→ **TASK DESCRIPTION**:
Please set down all the lines beneath this one exactly, without the pictures.

→ **INFORMATION SHOWN**:
>> START
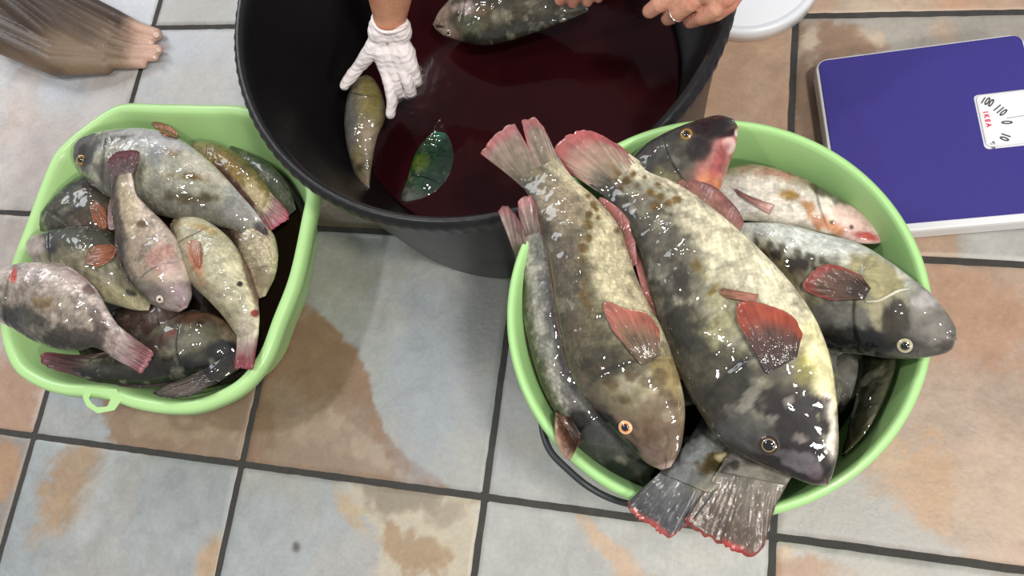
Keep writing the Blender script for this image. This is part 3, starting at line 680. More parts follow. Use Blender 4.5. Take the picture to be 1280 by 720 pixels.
# ---- big front fish
OLV, DK, GLD, PNK = (84, 76, 52), (34, 30, 28), (120, 92, 34), (176, 96, 84)
A = fish(group='fish heaped in the round green bucket', label='largest speckled fish atop the round bucket, with dark purple head and red side fin', st=[
    (1030, 606, 1036, 603), (1008, 603, 1042, 588), (975, 590, 1048, 562), (930, 570, 1048, 530), (895, 545, 1045, 490), (868, 505, 1036, 440), (848, 465, 1016, 392), (830, 420, 986, 350),
    (812, 365, 946, 308), (797, 315, 906, 272), (778, 275, 864, 240), (756, 247, 822, 216), (737, 231, 786, 192)],
    zs=[.398, .412, .418, .420, .418, .412, .404, .396], cols=((218, 210, 180), (158, 153, 132), (80, 75, 60)), th=.44, tilt=[0, -.004, -.010, -.012, -.010, -.004, 0], mot=.62, mseed=11, gill=.29, scl=.75,
    head=(58, 46, 46), headlen=.22, paints=[
    ('e', 900, 480, 62, 46, 35, (60, 56, 46), .85, 14, 12), ('e', 862, 440, 22, 60, -24, (66, 62, 50), .7, 10, 10), ('e', 925, 545, 44, 40, 30, (66, 62, 58), .9, 10, 8), ('e', 985, 560, 62, 40, 30, (52, 42, 42), .9, 10, 6), ('e', 880, 430, 34, 60, -20, (98, 92, 70), .55, 18, 14), ('e', 845, 330, 26, 60, -24, (86, 78, 62), .55, 16, 12), ('e', 838, 385, 14, 40, -20, (46, 42, 34), .6, 8, 12),
    ('e', 925, 330, 40, 76, -34, (216, 210, 180), .75, 24, 12), ('e', 835, 300, 22, 60, -30, (112, 106, 92), .6, 14, 12), ('e', 850, 360, 10, 50, -20, (70, 64, 52), .6, 6, 10), ('e', 905, 390, 26, 36, -20, (176, 172, 128), .6, 14, 12), ('e', 1018, 470, 22, 70, -8, (230, 222, 172), .95, 12, 5), ('e', 1004, 462, 12, 18, 0, (204, 196, 96), .7, 6, 3), ('e', 1036, 540, 10, 40, -4, (224, 216, 200), .9, 5, 2),
    ('e', 985, 520, 50, 34, 30, (50, 40, 40), .92, 10, 8), ('e', 1010, 575, 40, 26, 40, (48, 38, 40), .95, 10, 4), ('e', 980, 470, 30, 34, 0, (60, 50, 38), .6, 12, 8),
    ('e', 925, 520, 34, 20, 40, (100, 98, 90), .85, 4, 7), ('e', 936, 498, 9, 22, 38, (128, 124, 112), .85, 2, 2), ('e', 946, 486, 7, 7, 0, (134, 128, 116), .8, 2, 1), ('e', 952, 524, 18, 9, 20, (122, 118, 104), .8, 3, 4), ('e', 914, 540, 24, 12, 30, (82, 82, 80), .8, 5, 4), ('e', 964, 524, 7, 6, 0, (128, 122, 114), .8, 2, 1), ('e', 985, 502, 7, 7, 0, (138, 130, 122), .8, 2, 1), ('e', 1000, 548, 8, 5, 20, (138, 128, 122), .8, 2, 1),
    ('e', 1005, 578, 28, 11, 20, (104, 98, 104), .9, 4, 4), ('e', 1018, 590, 12, 8, 40, (112, 98, 104), .7, 3, 2), ('e', 980, 568, 12, 7, 10, (96, 90, 94), .8, 3, 3), ('e', 950, 545, 20, 22, 0, (88, 86, 82), .6, 6, 4)] +
    [('e', x, y, r, r * .9, 20, GLD, .85, 3.2, 2.0) for x, y, r in ((768, 207, 6), (780, 212, 6), (792, 218, 6), (768, 222, 6), (783, 226, 7), (797, 231, 6), (806, 222, 5), (774, 236, 4), (795, 244, 4), (812, 240, 6), (822, 230, 5), (826, 246, 5), (836, 254, 5), (820, 258, 5), (846, 250, 4), (838, 268, 3), (806, 210, 4), (758, 215, 5))] +
    [('e', 870, 332, 3, 9, -30, (120, 98, 40), .9, 2, 1), ('e', 892, 362, 5, 12, 40, (132, 112, 50), .8, 2, 2), ('e', 908, 366, 12, 4, 20, (112, 84, 44), .8, 2, 2), ('e', 896, 402, 5, 4, 0, (120, 110, 60), .7, 2, 1)],
    beak=(150, 110, 112))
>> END
→ **WORKED SOLUTION**:
Keep writing the Blender script for this image. This is part 3, starting at line 680. More parts follow. Use Blender 4.5. Take the picture to be 1280 by 720 pixels.
# ---- big front fish
OLV, DK, GLD, PNK = (84, 76, 52), (34, 30, 28), (120, 92, 34), (176, 96, 84)
A = fish(group='fish heaped in the round green bucket', label='largest speckled fish atop the round bucket, with dark purple head and red side fin', st=[
    (1030, 606, 1036, 603), (1008, 603, 1042, 588), (975, 590, 1048, 562), (930, 570, 1048, 530), (895, 545, 1045, 490), (868, 505, 1036, 440), (848, 465, 1016, 392), (830, 420, 986, 350),
    (812, 365, 946, 308), (797, 315, 906, 272), (778, 275, 864, 240), (756, 247, 822, 216), (737, 231, 786, 192)],
    zs=[.398, .412, .418, .420, .418, .412, .404, .396], cols=((218, 210, 180), (158, 153, 132), (80, 75, 60)), th=.44, tilt=[0, -.004, -.010, -.012, -.010, -.004, 0], mot=.62, mseed=11, gill=.29, scl=.75,
    head=(58, 46, 46), headlen=.22, paints=[
    ('e', 900, 480, 62, 46, 35, (60, 56, 46), .85, 14, 12), ('e', 862, 440, 22, 60, -24, (66, 62, 50), .7, 10, 10), ('e', 925, 545, 44, 40, 30, (66, 62, 58), .9, 10, 8), ('e', 985, 560, 62, 40, 30, (52, 42, 42), .9, 10, 6), ('e', 880, 430, 34, 60, -20, (98, 92, 70), .55, 18, 14), ('e', 845, 330, 26, 60, -24, (86, 78, 62), .55, 16, 12), ('e', 838, 385, 14, 40, -20, (46, 42, 34), .6, 8, 12),
    ('e', 925, 330, 40, 76, -34, (216, 210, 180), .75, 24, 12), ('e', 835, 300, 22, 60, -30, (112, 106, 92), .6, 14, 12), ('e', 850, 360, 10, 50, -20, (70, 64, 52), .6, 6, 10), ('e', 905, 390, 26, 36, -20, (176, 172, 128), .6, 14, 12), ('e', 1018, 470, 22, 70, -8, (230, 222, 172), .95, 12, 5), ('e', 1004, 462, 12, 18, 0, (204, 196, 96), .7, 6, 3), ('e', 1036, 540, 10, 40, -4, (224, 216, 200), .9, 5, 2),
    ('e', 985, 520, 50, 34, 30, (50, 40, 40), .92, 10, 8), ('e', 1010, 575, 40, 26, 40, (48, 38, 40), .95, 10, 4), ('e', 980, 470, 30, 34, 0, (60, 50, 38), .6, 12, 8),
    ('e', 925, 520, 34, 20, 40, (100, 98, 90), .85, 4, 7), ('e', 936, 498, 9, 22, 38, (128, 124, 112), .85, 2, 2), ('e', 946, 486, 7, 7, 0, (134, 128, 116), .8, 2, 1), ('e', 952, 524, 18, 9, 20, (122, 118, 104), .8, 3, 4), ('e', 914, 540, 24, 12, 30, (82, 82, 80), .8, 5, 4), ('e', 964, 524, 7, 6, 0, (128, 122, 114), .8, 2, 1), ('e', 985, 502, 7, 7, 0, (138, 130, 122), .8, 2, 1), ('e', 1000, 548, 8, 5, 20, (138, 128, 122), .8, 2, 1),
    ('e', 1005, 578, 28, 11, 20, (104, 98, 104), .9, 4, 4), ('e', 1018, 590, 12, 8, 40, (112, 98, 104), .7, 3, 2), ('e', 980, 568, 12, 7, 10, (96, 90, 94), .8, 3, 3), ('e', 950, 545, 20, 22, 0, (88, 86, 82), .6, 6, 4)] +
    [('e', x, y, r, r * .9, 20, GLD, .85, 3.2, 2.0) for x, y, r in ((768, 207, 6), (780, 212, 6), (792, 218, 6), (768, 222, 6), (783, 226, 7), (797, 231, 6), (806, 222, 5), (774, 236, 4), (795, 244, 4), (812, 240, 6), (822, 230, 5), (826, 246, 5), (836, 254, 5), (820, 258, 5), (846, 250, 4), (838, 268, 3), (806, 210, 4), (758, 215, 5))] +
    [('e', 870, 332, 3, 9, -30, (120, 98, 40), .9, 2, 1), ('e', 892, 362, 5, 12, 40, (132, 112, 50), .8, 2, 2), ('e', 908, 366, 12, 4, 20, (112, 84, 44), .8, 2, 2), ('e', 896, 402, 5, 4, 0, (120, 110, 60), .7, 2, 1)],
    beak=(150, 110, 112))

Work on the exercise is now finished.